Now, would someone please pass me another helping of mashed potatoes?

P.S. If you found my review helpful, please vote “Yes” on my Amazon.com review page.

P.P.S. InterVarsity Press posted this funny little video about the “first Thanksgiving,” based on McKenzie’s reconstruction of it.

3 thoughts on “Review of ‘The First Thanksgiving’ by Robert Tracy McKenzie

  1. I’m getting a bit weary of this. Every Thanksgiving, Christmas and Easter out comes these pseudo-experts who seek to enlighten us by telling us that it didn’t happen or couldn’t happen or shouldn’t have happened the way those other pseudo-experts taught us how it all came down. It’s getting to the point where you don’t know who to believe. (sigh)

    I have concluded that it’s kinda like Thanksgiving dinner with roast turkey, dressing, potatoes, gravy, cranberry sauce, deviled eggs (angel eggs for the evangelicals), scalloped corn, sweet rolls, apple salad, pumpkin pie and hot cider. Take your pick and phooey on the experts!

    1. Here in its entirety is the only extant contemporary account of the 1621 ceased:

      “Our harvest being gotten in, our governor sent four men on fowling, that so we might after a special manner rejoice together after we had gathered the fruit of our labors. They four in one day killed as much fowl as, with a little help beside, served the company almost a week. At which time, among other recreations, we exercised our arms, many of the Indians coming amongst us, and among the rest their greatest king Massasoit, with some ninety men, whom for three days we entertained and feasted, and they went out and killed five deer, which they brought to the plantation and bestowed upon our governor, and upon the captain, and others. And although it be not always so plentiful as it was at this time with us, yet by the goodness of God, we are so far from want that we often wish you partakers of our plenty.”

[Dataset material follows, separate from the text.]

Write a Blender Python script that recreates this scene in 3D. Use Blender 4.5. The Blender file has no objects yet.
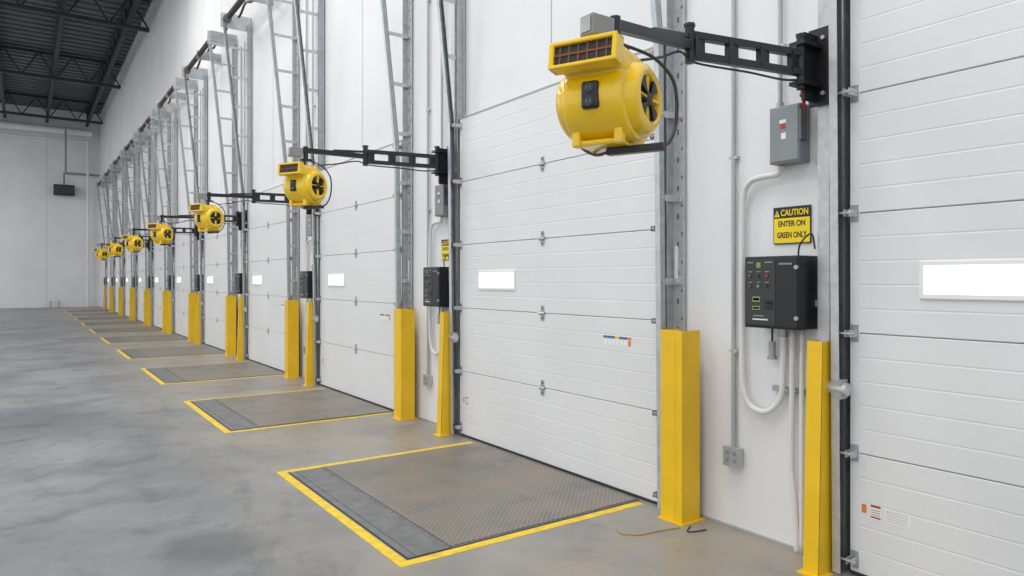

      On that slender reed have been built all subsequent accounts of the “first Thanksgiving.”

      1. Yes, I have that same extant statement in my files. But, now let us compare this “only extant account” with McKenzie’s account. If, indeed, this is “the only extant account” of the 1621 feast, then, it appears that Mckenzie has taken huge liberties of imagination with his assertions, as follows:

        (1) “It [the feast] PROBABLY didn’t occure in November.” But, on the other hand, it might have.
        (2) “It wasn’t eaten indoors.” The extant account doesn’t claim it was.
        (3) “It didn’t include turkey” (but MIGHT have included turnips and eel). NOTE: The extant account claims they hunted for “fowl” (who can prove it wasn’t turkey?)
        (4) The Wampanoags “just showed up uninvited.” The extant account would seem to indicate that when 90 ‘First Americans’ showed up for the feast there was enough food prepared to feed them all. At least many of them must have been pre-invited.

        I could take issue with many other of McKensie’s assertions, e.g., Christians making “idols” out of the pilgrims, but I’ll leave it with these few examples of his personal cogitations.